### TASK TO CARRY OUT
Note each line where "script" appears, and copy it.

### RECORDED INFORMATION
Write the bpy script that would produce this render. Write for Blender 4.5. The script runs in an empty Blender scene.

...

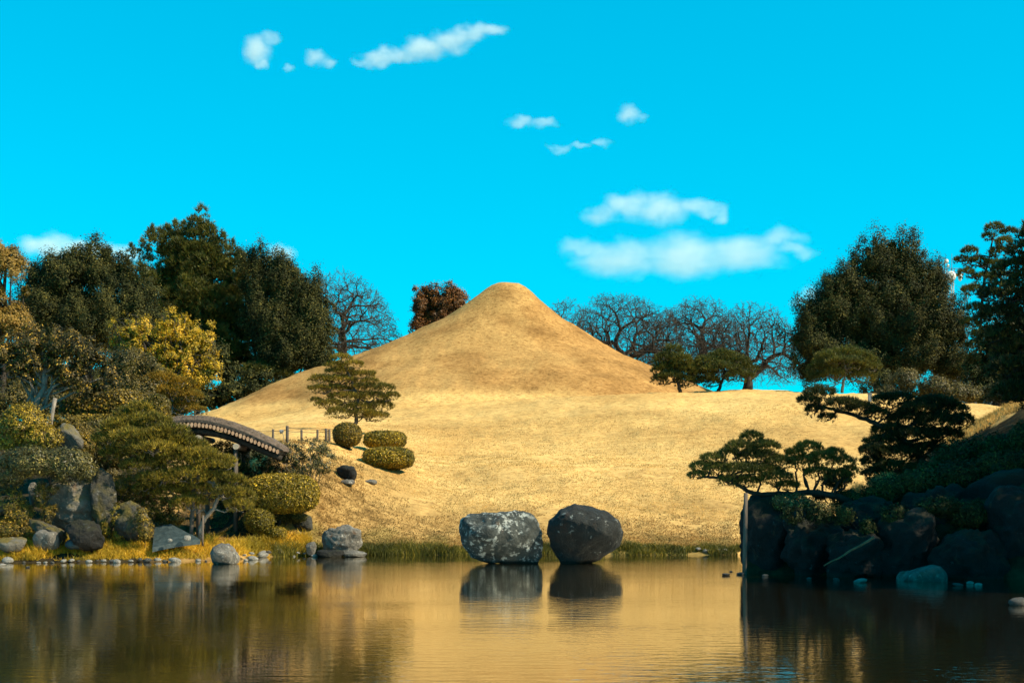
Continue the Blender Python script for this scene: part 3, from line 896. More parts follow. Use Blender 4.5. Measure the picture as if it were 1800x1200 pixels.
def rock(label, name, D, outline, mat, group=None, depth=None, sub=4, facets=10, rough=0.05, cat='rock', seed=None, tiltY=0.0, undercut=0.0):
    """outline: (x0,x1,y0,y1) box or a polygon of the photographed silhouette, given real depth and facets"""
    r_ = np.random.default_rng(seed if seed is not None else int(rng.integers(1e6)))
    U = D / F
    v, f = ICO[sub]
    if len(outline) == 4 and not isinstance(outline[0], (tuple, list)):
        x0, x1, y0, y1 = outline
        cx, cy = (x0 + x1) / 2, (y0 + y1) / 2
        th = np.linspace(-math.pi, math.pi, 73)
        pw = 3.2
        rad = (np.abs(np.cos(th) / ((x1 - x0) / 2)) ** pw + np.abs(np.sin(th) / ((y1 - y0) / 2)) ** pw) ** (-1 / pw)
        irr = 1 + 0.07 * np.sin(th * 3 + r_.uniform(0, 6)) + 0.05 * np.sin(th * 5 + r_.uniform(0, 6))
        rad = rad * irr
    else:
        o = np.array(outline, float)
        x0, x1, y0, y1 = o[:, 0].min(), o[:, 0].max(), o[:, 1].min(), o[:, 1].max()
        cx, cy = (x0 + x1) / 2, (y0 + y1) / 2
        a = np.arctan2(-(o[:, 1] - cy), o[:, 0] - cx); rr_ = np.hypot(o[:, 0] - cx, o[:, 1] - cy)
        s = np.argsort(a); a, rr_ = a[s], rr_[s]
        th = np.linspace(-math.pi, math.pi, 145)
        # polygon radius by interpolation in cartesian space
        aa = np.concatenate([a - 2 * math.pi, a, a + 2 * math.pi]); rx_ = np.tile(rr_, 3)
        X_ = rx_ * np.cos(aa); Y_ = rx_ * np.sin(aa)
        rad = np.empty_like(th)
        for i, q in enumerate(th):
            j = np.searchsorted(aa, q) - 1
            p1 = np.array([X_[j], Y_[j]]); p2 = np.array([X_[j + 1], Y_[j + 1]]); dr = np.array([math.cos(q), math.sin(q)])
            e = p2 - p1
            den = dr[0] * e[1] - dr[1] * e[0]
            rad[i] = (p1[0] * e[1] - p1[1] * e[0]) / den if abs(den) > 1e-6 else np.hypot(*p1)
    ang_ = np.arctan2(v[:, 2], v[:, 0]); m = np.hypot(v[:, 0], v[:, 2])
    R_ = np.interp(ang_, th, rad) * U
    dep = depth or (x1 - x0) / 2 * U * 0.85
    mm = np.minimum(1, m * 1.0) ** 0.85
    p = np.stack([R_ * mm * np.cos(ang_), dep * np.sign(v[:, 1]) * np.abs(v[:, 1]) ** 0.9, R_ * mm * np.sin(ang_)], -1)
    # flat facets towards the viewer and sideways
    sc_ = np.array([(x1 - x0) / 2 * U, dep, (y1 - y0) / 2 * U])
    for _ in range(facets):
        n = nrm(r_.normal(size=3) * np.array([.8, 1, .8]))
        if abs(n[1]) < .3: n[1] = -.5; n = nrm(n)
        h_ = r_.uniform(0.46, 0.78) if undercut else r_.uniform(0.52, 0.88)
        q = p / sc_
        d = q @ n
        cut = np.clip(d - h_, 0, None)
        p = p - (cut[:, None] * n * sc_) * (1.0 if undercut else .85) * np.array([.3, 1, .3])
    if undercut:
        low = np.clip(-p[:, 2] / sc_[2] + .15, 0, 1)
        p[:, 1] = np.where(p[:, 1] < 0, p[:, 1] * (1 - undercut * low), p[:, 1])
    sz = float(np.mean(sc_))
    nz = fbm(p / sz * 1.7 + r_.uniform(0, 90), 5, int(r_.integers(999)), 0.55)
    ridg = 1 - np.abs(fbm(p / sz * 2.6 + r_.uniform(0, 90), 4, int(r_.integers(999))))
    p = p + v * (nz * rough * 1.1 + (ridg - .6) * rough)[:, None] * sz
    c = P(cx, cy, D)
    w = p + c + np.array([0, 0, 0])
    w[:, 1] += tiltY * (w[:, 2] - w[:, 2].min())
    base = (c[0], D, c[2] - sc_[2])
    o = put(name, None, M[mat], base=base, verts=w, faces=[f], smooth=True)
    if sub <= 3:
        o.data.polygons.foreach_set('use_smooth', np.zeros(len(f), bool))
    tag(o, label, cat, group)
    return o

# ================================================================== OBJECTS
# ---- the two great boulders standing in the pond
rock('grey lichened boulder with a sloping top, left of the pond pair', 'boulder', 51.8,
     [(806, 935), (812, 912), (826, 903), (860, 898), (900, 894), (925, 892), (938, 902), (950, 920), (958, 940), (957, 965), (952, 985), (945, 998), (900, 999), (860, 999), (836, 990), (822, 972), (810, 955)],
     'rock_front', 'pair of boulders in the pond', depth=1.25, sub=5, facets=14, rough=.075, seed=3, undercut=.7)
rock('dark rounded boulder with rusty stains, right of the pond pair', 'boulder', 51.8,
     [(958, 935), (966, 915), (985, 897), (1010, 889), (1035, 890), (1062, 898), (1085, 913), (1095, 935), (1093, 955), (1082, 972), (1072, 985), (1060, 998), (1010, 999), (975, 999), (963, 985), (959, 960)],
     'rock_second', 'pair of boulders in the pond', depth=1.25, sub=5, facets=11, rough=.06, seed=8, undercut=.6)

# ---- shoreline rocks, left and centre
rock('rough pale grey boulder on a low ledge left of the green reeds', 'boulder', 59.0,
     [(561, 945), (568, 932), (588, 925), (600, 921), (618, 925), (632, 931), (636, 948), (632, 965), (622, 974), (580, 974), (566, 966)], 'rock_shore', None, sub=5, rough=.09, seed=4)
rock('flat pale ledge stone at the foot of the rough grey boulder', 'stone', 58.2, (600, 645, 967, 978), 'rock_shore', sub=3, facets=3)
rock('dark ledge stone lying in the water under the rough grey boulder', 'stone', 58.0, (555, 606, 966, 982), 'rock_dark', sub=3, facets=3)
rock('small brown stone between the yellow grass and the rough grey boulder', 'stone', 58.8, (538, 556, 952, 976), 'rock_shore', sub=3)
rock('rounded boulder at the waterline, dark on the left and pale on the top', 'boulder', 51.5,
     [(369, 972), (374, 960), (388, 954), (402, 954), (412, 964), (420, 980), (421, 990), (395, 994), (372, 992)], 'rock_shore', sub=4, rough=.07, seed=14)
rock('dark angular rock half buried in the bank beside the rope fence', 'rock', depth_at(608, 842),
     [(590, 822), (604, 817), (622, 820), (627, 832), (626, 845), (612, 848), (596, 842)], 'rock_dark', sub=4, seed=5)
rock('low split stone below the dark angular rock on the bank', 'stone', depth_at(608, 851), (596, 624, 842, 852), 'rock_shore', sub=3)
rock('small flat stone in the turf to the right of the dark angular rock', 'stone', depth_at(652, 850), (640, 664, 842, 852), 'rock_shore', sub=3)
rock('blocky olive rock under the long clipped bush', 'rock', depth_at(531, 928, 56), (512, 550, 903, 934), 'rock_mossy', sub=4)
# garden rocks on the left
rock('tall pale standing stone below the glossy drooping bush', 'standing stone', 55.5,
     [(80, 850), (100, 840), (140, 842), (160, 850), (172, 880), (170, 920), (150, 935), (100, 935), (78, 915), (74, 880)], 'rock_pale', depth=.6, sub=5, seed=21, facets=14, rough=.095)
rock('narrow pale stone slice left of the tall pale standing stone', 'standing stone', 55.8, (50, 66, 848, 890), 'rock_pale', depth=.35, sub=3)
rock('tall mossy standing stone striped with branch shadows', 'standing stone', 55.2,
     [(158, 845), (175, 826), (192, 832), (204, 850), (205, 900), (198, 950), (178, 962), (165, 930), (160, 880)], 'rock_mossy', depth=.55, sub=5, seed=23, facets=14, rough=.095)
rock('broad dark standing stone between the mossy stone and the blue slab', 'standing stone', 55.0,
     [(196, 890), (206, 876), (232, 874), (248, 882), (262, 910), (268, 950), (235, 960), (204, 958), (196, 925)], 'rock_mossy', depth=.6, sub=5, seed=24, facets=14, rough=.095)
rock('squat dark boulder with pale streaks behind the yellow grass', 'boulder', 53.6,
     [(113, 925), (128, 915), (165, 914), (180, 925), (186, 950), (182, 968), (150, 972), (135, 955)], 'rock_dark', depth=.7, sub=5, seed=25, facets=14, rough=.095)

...

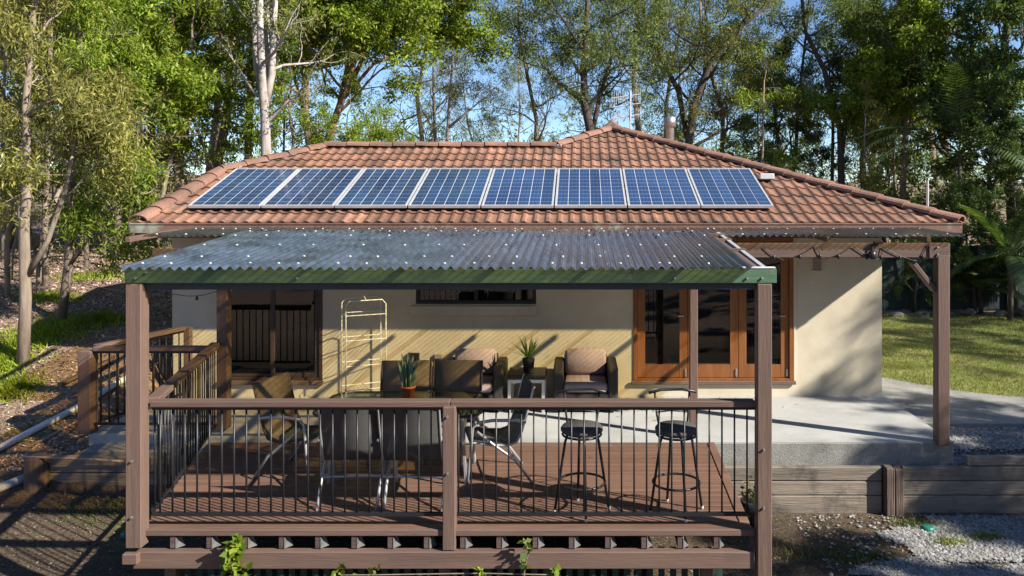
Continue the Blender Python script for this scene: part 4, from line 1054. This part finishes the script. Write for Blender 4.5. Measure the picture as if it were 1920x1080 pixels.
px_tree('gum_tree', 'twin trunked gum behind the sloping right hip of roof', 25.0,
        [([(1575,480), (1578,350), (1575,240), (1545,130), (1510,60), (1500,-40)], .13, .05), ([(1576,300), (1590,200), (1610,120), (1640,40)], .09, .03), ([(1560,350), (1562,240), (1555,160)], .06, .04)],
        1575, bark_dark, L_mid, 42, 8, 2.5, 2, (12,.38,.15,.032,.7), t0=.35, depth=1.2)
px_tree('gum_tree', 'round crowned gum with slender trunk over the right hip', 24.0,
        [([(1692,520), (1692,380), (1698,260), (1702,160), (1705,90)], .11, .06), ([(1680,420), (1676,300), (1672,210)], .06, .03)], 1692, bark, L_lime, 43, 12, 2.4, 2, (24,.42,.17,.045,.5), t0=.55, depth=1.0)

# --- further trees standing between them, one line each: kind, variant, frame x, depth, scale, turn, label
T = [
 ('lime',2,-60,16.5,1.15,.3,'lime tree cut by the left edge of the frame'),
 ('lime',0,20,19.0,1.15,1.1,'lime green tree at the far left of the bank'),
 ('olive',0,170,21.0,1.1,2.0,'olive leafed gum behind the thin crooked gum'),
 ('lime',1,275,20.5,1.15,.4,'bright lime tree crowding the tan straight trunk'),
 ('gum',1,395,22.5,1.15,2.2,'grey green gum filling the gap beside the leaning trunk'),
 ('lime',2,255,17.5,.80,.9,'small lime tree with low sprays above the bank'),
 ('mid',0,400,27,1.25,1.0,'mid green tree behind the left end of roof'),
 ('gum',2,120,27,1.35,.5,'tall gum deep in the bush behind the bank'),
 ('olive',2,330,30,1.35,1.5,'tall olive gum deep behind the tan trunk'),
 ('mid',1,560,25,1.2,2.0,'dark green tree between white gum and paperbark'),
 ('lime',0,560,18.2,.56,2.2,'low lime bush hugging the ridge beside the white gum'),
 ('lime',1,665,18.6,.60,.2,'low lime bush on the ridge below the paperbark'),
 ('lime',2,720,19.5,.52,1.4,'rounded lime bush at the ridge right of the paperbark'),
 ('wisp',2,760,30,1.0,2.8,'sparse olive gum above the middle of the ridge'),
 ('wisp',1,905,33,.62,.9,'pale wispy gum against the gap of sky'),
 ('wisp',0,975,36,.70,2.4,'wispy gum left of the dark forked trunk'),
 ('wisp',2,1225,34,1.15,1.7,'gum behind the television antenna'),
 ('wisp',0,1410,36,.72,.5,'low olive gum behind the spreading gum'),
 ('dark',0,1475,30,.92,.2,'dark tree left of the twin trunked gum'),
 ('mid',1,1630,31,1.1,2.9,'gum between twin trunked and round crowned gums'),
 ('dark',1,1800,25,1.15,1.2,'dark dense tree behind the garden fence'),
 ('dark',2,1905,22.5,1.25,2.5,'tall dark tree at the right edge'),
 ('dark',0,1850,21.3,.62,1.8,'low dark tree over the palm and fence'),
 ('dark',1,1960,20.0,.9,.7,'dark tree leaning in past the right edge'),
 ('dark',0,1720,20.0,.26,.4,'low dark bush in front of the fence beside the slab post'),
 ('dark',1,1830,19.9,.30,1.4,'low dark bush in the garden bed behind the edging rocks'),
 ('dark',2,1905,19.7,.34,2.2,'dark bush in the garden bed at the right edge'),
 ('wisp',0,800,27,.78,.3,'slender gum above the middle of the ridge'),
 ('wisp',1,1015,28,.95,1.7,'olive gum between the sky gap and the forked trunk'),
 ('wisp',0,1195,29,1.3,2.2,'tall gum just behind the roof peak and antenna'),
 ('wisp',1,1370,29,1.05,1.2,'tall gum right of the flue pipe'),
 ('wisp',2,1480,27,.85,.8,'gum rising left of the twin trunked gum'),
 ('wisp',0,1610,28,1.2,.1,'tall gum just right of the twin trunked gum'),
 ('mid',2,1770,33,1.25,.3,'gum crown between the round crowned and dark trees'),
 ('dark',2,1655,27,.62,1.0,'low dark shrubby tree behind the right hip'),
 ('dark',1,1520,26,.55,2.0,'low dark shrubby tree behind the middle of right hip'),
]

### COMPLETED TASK
Write the bpy script that would produce this render. Write for Blender 4.5. The script runs in an empty Blender scene.
Continue the Blender Python script for this scene: part 3, from line 896. More parts follow. Use Blender 4.5. Measure the picture as if it were 1800x1200 pixels.
Continue the Blender Python script for this scene: part 4, from line 1054. This part finishes the script. Write for Blender 4.5. Measure the picture as if it were 1920x1080 pixels.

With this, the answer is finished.